Only the lines from the top of the listing below to the line that has "roll', 'leftover turf heaped by the right court')" should be echoed, with both ends kept and pictures left out.
START COLLECTED DATA
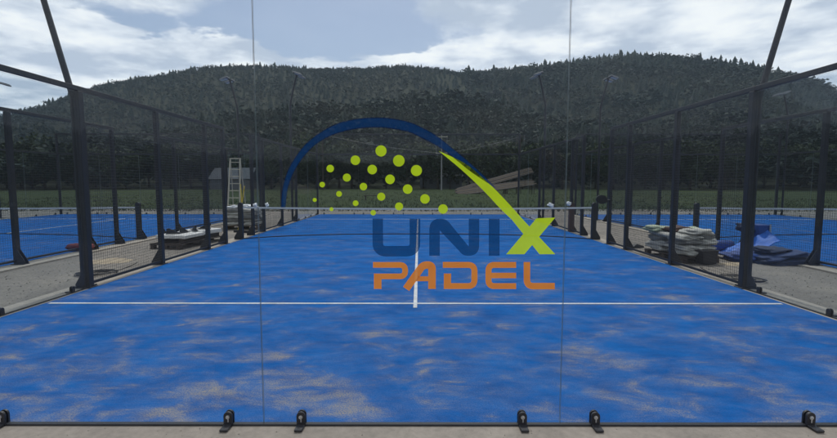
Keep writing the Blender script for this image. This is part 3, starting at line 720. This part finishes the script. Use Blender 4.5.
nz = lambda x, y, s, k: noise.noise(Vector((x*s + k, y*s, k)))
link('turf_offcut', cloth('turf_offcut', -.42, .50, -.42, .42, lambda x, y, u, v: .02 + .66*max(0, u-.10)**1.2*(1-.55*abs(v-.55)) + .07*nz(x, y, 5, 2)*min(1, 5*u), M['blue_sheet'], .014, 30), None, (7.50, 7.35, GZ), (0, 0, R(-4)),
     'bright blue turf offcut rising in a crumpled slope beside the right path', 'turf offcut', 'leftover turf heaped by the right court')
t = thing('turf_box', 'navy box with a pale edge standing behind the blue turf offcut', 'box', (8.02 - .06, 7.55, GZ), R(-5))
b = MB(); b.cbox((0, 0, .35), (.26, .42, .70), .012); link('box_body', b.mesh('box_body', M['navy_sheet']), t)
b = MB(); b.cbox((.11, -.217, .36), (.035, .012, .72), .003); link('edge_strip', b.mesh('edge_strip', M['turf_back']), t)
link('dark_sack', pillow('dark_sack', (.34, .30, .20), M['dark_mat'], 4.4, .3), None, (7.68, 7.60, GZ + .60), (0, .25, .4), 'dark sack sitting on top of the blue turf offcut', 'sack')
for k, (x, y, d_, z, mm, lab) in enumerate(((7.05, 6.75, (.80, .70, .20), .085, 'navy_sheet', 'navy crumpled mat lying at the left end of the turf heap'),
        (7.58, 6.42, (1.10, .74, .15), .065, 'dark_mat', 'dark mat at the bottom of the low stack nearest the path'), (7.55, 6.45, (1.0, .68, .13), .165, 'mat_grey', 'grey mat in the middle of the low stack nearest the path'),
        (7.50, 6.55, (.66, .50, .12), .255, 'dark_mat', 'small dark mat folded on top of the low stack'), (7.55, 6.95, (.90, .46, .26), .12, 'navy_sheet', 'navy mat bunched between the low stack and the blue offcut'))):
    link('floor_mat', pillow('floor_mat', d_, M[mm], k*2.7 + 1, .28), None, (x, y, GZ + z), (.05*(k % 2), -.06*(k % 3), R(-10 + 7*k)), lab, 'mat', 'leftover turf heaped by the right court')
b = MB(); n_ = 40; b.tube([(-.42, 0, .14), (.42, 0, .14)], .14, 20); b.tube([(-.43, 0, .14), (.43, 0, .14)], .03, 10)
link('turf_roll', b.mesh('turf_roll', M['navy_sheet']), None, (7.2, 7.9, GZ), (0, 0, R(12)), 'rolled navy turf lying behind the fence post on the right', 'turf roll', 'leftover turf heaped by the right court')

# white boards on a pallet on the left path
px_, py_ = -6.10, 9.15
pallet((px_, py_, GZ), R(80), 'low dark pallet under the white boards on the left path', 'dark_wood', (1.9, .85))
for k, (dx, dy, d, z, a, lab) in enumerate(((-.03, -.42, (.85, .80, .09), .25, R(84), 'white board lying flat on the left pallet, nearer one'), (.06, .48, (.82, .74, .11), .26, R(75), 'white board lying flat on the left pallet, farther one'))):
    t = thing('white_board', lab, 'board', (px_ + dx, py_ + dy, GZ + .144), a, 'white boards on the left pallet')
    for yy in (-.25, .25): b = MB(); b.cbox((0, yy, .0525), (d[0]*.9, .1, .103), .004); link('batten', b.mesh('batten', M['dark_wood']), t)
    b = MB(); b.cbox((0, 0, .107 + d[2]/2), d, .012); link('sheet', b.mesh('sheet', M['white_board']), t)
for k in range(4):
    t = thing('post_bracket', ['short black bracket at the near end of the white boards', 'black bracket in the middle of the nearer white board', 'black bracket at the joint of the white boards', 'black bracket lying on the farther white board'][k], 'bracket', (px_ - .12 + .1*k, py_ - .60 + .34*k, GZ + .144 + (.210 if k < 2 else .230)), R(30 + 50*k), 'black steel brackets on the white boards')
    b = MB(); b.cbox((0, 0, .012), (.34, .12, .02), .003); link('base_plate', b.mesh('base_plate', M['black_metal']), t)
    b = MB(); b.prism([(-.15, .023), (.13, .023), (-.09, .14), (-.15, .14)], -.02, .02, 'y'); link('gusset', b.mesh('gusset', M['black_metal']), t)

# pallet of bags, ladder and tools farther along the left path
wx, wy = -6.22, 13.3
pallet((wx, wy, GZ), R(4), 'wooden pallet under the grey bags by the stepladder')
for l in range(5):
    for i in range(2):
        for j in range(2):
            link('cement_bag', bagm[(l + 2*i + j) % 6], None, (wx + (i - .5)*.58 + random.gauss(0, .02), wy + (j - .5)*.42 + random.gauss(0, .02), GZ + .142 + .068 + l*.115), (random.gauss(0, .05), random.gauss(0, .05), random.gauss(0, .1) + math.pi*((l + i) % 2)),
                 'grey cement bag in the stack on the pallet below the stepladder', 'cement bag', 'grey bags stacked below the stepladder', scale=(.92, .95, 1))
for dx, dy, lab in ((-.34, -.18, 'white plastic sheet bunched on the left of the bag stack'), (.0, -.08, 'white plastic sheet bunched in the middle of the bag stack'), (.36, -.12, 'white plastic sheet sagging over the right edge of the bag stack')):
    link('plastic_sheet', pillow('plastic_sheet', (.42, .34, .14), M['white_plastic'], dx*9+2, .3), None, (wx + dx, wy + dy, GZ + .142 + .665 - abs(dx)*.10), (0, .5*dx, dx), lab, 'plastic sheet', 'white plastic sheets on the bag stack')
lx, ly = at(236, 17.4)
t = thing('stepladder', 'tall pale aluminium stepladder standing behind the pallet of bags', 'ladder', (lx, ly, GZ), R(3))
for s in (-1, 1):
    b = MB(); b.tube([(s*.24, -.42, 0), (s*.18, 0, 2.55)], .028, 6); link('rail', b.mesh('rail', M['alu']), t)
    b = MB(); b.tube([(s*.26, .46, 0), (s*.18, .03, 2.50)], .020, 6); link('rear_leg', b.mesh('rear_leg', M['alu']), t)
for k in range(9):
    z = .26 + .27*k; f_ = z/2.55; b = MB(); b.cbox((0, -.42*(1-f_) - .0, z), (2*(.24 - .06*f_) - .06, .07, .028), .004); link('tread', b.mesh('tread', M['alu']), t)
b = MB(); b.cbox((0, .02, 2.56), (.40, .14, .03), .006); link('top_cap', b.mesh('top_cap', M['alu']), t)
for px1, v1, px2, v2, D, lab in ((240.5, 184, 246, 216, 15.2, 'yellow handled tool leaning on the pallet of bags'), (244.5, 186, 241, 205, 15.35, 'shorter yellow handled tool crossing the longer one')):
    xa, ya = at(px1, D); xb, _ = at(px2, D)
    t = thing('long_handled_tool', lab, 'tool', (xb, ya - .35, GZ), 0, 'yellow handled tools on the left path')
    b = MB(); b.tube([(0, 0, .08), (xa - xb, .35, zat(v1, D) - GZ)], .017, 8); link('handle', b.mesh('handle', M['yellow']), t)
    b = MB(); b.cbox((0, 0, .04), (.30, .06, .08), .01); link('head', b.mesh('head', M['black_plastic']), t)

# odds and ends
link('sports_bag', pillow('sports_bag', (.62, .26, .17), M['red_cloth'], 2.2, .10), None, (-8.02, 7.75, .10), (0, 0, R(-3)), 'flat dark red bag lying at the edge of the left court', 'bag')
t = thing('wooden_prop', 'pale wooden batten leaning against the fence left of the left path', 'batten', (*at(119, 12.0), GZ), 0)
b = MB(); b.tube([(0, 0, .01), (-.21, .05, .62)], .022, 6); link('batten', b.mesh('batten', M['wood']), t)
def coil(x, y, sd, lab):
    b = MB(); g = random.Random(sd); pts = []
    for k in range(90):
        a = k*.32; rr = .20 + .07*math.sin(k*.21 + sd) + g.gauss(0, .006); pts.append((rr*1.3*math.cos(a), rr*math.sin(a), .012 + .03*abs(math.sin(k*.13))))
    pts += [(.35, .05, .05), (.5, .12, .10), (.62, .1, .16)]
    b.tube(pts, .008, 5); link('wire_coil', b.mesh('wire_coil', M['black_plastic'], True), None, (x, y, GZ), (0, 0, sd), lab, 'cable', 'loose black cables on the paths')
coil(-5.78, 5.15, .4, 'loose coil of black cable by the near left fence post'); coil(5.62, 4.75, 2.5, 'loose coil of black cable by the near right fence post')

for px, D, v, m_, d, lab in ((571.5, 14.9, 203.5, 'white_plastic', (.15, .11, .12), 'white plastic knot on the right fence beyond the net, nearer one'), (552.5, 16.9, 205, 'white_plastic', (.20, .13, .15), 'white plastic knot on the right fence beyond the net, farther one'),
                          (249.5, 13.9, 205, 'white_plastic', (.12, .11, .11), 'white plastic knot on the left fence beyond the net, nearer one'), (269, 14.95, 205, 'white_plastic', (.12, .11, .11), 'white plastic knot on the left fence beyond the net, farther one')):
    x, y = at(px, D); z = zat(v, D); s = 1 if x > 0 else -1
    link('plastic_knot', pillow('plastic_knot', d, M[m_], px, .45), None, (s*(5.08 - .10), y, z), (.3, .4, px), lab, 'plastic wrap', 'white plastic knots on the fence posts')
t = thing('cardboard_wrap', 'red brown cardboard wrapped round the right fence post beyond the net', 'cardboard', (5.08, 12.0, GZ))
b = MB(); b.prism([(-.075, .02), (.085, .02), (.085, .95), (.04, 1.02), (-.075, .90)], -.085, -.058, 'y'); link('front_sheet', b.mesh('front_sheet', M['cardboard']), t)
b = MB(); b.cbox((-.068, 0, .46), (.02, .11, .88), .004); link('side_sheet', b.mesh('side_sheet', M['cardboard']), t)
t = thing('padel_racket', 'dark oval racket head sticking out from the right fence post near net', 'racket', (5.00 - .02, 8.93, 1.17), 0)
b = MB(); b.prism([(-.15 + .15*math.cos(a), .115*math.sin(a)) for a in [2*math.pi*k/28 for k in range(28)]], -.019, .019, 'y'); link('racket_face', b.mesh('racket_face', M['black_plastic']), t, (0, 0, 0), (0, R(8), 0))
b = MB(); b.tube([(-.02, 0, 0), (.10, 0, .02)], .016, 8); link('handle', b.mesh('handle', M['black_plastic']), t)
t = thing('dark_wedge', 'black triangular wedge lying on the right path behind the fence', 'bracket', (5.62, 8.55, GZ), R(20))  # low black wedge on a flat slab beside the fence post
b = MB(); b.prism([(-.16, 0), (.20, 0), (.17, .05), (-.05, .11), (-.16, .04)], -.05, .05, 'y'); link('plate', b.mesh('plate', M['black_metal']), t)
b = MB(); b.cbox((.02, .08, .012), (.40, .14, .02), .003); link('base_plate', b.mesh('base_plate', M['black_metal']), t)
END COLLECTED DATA
• IN RESPONSE:
Keep writing the Blender script for this image. This is part 3, starting at line 720. This part finishes the script. Use Blender 4.5.
nz = lambda x, y, s, k: noise.noise(Vector((x*s + k, y*s, k)))
link('turf_offcut', cloth('turf_offcut', -.42, .50, -.42, .42, lambda x, y, u, v: .02 + .66*max(0, u-.10)**1.2*(1-.55*abs(v-.55)) + .07*nz(x, y, 5, 2)*min(1, 5*u), M['blue_sheet'], .014, 30), None, (7.50, 7.35, GZ), (0, 0, R(-4)),
     'bright blue turf offcut rising in a crumpled slope beside the right path', 'turf offcut', 'leftover turf heaped by the right court')
t = thing('turf_box', 'navy box with a pale edge standing behind the blue turf offcut', 'box', (8.02 - .06, 7.55, GZ), R(-5))
b = MB(); b.cbox((0, 0, .35), (.26, .42, .70), .012); link('box_body', b.mesh('box_body', M['navy_sheet']), t)
b = MB(); b.cbox((.11, -.217, .36), (.035, .012, .72), .003); link('edge_strip', b.mesh('edge_strip', M['turf_back']), t)
link('dark_sack', pillow('dark_sack', (.34, .30, .20), M['dark_mat'], 4.4, .3), None, (7.68, 7.60, GZ + .60), (0, .25, .4), 'dark sack sitting on top of the blue turf offcut', 'sack')
for k, (x, y, d_, z, mm, lab) in enumerate(((7.05, 6.75, (.80, .70, .20), .085, 'navy_sheet', 'navy crumpled mat lying at the left end of the turf heap'),
        (7.58, 6.42, (1.10, .74, .15), .065, 'dark_mat', 'dark mat at the bottom of the low stack nearest the path'), (7.55, 6.45, (1.0, .68, .13), .165, 'mat_grey', 'grey mat in the middle of the low stack nearest the path'),
        (7.50, 6.55, (.66, .50, .12), .255, 'dark_mat', 'small dark mat folded on top of the low stack'), (7.55, 6.95, (.90, .46, .26), .12, 'navy_sheet', 'navy mat bunched between the low stack and the blue offcut'))):
    link('floor_mat', pillow('floor_mat', d_, M[mm], k*2.7 + 1, .28), None, (x, y, GZ + z), (.05*(k % 2), -.06*(k % 3), R(-10 + 7*k)), lab, 'mat', 'leftover turf heaped by the right court')
b = MB(); n_ = 40; b.tube([(-.42, 0, .14), (.42, 0, .14)], .14, 20); b.tube([(-.43, 0, .14), (.43, 0, .14)], .03, 10)
link('turf_roll', b.mesh('turf_roll', M['navy_sheet']), None, (7.2, 7.9, GZ), (0, 0, R(12)), 'rolled navy turf lying behind the fence post on the right', 'turf roll', 'leftover turf heaped by the right court')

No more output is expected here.